Что касается гендерных отношений и брака, то я вижу в этом некое корневое чудо, удивительную магию и мудрость сущего. Я всю жизнь думала, что дети — это страшная помеха, и боялась заводить семью. Меня пугали многие коллеги, говорили, что дети — это крах карьеры и творчества. Сейчас я понимаю, что ребенок — это воплощенная метафора бытия, безоценочного и живого. Это реализация потребности в том, чтобы жизнь продолжалась. Твой ребенок — главное доказательство того, что твоя мать существовала. Соприкосновение с новой жизнью обновляет тебя, запускает заново, без него теряется импульс к познанию.

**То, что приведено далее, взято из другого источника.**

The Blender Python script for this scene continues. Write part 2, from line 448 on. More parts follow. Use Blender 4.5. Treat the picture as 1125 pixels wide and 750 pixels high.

И вообще, я верю, что в мире все устроено очень правильно: земля — это земля, мужчина — это мужчина, женщина — это женщина. Для меня важно постичь жизнь как она есть, как она дана. Прежде чем искать себя альтернативного, нужно понять себя как данность — как женщину, например. Бесконечное разнообразие сущего открывается, мне кажется, именно в границах. Почему я женщина? Потому, что я не знаю, как быть мужчиной. Почему я жива? Потому что я не знаю, что за гробом. Почему я взрослая? Потому что я утратила способность видеть мир как ребенок.
— Ваш муж читал «Оду радости»?
— Он не читал мою книгу, и я не побуждаю его это делать. Муж не поддержал идею ее написания: он человек не литературный и не может понять, зачем говорить о своем опыте публично. Но он герой этой книги, а человек внутри книжки — это не реальный человек, даже если ты его очень пристально документируешь. Нехорошо, когда ты прочитаешь о себе и будешь чувствовать себя вот таким героем из книжки, мне бы не хотелось, чтобы это как-то его сковывало.
— Описывая в книге свою бабушку, вы отмечаете, что на семью дается один человек, который может позволить себе жить для себя. Почему так происходит?
— В каждой семье есть травматичные истории и мифы, а в мифе важно разобраться, чтобы он не срабатывал в тебе бессознательно. Эту попытку я и предприняла в книге. Это грозный миф — проецирование всего отрицательного, что происходит в семье, на одного человека. Такое общечеловеческое явление — поиск виноватого. Миф, из которого нужно вырасти.
Смерть бабушки осталась за пределами повествования, она случилась позже. И уже после выхода книги у меня появились тексты, посвященные тому, как я прощаю и принимаю бабушку.
Моя книга в целом — о принятии того, что принять нельзя. Так устроена жизнь: нас учат принимать то, на что мы не в силах согласиться. Это начинается с детства, когда ребенок понимает, что мама не за него: он хочет конфету, а ему не дают. Впервые это осознается годам к трем, и дальнейший рост человека проходит, можно сказать, под знаком вот такой не выданной любимым существом конфеты.